The New Statesman was the only publication to endorse Ed Miliband for the Labour leadership in 2010. Today the magazine turns its back on Ed, arguing “that since then Miliband has failed to find an authentic voice to connect with the electorate”. Jason Cowley writes in this week’s editorial:

“Miliband is very much an old-style Hampstead socialist. He doesn’t really understand the lower middle class or material aspiration. He doesn’t understand Essex Man or Woman. Politics for him must seem at times like an extended PPE seminar: elevated talk about political economy and the good society…

Miliband does not have a compelling personal story to tell the electorate, as Thatcher did about her remarkable journey from the grocer’s shop in Grantham and the values that sustained her along the way or Alan Johnson does about his rise from an impoverished childhood in west London. I went to Oxford to study PPE, worked for Gordon Brown, became a cabinet minister and then leader of the party does not quite do it. None of this would matter were Miliband in manner and approach not so much the product of this narrow background…

Miliband is losing the support of the left (to the SNP, to the Greens) without having formed a broader coalition of a kind that defined the early Blair-Brown years. Most damaging, I think, is that he seldom seems optimistic about the country he wishes to lead. Miliband speaks too often of struggle and failure, of people as victims – and it’s true that life is difficult for many. But a nation also wants to feel good about itself and to know in which direction it is moving.”

Usually reliable as a loyal mouthpiece for Labour’s rapid rebuttals, today’s Staggers cover story from George Eaton has some source quotes of a less helpful kind:

“Morale has never been lower,” one shadow cabinet minister told me [ . . . ] No MP I have spoken to has argued that the Labour leader’s parlous ratings aren’t a problem or dismissed them as a “Westminster bubble issue”. “We’re all very, very concerned. The reality is that whilst we don’t have a presidential system, people are thinking increasingly about who they want to be the prime minister,” one shadow minister said. He went on to describe a “sobering moment” in which a voter told him: “You’ve been a fantastic MP, but I’m not going to vote for you. Because Ed’s not prime ministerial… 

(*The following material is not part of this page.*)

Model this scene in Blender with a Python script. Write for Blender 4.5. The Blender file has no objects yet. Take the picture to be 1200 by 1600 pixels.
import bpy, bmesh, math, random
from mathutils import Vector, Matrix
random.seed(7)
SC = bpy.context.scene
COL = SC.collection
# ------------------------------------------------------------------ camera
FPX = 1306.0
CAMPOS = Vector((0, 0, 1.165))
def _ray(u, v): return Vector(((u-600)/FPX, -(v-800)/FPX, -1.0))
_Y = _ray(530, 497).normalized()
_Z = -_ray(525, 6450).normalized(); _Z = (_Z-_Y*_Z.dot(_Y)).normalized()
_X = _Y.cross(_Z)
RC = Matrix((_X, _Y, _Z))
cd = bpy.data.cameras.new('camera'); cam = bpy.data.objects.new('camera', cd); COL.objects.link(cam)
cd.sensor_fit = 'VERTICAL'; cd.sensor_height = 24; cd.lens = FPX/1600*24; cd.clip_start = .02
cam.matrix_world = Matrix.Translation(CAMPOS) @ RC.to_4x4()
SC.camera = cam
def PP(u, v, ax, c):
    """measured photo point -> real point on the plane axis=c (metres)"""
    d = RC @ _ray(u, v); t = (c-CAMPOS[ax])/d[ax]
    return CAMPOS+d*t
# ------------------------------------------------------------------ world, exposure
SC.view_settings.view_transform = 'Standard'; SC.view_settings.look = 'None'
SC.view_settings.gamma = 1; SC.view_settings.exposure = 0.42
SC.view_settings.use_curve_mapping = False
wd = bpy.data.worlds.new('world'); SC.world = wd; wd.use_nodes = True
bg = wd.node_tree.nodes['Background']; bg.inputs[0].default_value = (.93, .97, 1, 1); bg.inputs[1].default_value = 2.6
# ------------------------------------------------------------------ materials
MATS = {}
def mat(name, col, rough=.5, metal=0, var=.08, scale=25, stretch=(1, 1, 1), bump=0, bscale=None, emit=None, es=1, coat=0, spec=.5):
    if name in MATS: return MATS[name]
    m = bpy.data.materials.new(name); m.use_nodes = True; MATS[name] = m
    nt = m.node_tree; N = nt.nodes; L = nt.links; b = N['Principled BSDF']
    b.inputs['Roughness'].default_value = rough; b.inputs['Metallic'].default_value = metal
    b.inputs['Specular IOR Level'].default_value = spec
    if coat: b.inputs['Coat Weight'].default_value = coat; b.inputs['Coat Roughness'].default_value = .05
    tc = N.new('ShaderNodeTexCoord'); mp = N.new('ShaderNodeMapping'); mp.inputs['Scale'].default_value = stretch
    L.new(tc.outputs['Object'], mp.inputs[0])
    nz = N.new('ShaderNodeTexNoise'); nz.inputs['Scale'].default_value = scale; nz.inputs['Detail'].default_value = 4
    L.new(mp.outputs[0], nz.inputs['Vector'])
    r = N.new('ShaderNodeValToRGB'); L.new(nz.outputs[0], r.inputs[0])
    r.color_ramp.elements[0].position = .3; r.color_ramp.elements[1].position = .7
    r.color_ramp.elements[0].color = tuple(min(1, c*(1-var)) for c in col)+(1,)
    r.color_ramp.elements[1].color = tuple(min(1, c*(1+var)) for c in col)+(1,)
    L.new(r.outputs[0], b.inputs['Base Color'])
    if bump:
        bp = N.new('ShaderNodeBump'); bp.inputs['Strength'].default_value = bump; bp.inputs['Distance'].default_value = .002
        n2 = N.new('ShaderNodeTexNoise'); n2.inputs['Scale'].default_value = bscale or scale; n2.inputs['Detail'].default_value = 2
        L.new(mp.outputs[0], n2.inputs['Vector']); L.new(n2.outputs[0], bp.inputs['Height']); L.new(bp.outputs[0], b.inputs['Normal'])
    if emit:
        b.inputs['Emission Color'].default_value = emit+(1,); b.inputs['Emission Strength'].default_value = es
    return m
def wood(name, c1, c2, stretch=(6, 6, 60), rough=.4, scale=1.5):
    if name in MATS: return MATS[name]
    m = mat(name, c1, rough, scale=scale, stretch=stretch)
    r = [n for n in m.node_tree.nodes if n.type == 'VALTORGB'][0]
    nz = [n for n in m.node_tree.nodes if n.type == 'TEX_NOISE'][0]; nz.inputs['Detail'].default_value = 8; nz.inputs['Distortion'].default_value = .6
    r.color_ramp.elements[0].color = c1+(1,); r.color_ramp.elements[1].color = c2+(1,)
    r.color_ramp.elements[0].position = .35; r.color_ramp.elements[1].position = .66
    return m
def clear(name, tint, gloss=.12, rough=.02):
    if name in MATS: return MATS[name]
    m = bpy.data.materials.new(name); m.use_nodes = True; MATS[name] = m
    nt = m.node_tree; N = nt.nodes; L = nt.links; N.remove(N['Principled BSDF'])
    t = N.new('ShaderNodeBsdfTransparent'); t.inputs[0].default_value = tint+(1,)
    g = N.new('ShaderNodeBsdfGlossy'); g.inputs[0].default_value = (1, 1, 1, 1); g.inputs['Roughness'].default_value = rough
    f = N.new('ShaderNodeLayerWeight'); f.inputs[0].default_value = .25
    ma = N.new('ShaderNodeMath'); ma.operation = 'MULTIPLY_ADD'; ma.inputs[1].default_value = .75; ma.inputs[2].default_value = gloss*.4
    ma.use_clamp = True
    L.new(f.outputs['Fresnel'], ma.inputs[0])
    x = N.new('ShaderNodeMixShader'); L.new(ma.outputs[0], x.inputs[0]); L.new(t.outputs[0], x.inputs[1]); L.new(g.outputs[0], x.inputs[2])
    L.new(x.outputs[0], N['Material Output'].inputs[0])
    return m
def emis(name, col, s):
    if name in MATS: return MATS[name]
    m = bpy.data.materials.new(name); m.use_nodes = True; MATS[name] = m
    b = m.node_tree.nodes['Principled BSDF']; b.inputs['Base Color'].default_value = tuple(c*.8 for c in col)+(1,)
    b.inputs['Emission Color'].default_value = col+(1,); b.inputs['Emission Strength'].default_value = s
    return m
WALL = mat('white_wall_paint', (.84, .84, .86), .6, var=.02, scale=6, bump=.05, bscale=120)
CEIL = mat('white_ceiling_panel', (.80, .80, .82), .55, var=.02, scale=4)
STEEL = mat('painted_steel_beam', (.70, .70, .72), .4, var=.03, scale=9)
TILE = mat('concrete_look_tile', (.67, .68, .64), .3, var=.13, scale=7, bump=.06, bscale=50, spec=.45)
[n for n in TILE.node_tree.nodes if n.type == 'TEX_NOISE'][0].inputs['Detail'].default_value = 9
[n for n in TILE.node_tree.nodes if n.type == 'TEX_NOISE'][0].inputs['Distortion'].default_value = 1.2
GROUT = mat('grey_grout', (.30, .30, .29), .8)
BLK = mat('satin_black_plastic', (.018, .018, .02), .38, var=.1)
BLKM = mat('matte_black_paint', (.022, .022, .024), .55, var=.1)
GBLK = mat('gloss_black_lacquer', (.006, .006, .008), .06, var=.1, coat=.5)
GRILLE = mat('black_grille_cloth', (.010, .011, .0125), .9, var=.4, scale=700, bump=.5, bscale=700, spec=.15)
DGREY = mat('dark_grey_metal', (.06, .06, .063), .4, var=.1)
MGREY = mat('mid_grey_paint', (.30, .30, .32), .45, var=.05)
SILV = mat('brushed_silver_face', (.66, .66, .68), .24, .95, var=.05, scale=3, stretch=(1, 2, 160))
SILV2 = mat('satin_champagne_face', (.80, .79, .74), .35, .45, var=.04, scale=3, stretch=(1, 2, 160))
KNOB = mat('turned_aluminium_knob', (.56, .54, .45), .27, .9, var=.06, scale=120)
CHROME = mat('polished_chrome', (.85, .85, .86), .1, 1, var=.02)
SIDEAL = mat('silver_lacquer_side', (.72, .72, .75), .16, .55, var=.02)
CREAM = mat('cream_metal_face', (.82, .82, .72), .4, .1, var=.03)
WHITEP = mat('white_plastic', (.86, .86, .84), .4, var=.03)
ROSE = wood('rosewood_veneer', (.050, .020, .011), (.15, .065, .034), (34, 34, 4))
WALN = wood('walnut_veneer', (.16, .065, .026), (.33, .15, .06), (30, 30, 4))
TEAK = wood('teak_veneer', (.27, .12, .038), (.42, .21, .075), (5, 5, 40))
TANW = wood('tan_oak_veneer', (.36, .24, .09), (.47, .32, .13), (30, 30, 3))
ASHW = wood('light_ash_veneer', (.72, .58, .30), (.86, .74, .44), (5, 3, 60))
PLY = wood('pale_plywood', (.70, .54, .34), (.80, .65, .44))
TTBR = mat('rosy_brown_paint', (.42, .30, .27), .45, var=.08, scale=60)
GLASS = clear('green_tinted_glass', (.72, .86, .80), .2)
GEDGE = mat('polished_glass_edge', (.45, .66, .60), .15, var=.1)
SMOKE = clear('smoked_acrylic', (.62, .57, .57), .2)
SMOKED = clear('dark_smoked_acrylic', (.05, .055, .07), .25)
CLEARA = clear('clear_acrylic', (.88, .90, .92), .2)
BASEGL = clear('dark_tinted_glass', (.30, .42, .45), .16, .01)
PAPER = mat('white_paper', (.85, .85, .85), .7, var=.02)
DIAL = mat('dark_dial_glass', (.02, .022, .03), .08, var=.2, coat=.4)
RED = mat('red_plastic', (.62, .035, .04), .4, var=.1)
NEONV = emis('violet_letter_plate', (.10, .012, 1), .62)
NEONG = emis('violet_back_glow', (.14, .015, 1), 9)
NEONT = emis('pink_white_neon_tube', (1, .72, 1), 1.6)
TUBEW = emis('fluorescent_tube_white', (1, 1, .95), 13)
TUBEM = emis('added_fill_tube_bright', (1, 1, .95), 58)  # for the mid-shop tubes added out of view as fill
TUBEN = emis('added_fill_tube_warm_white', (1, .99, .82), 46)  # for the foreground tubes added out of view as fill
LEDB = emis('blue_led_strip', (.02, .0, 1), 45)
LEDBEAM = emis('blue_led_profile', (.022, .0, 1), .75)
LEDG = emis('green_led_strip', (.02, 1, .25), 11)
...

One senior MP suggested that Miliband should abandon Westminster, save for Prime Minister’s Questions, and go on a rolling tour of marginal constituencies. “The 200 to 400 voters in key seats who say on the doorstep that he’s the problem, he could win them round by talking to them.” But he doubted whether Miliband had the will to do so. “His confidence has gone. It’s like a light’s gone out,” he lamented.”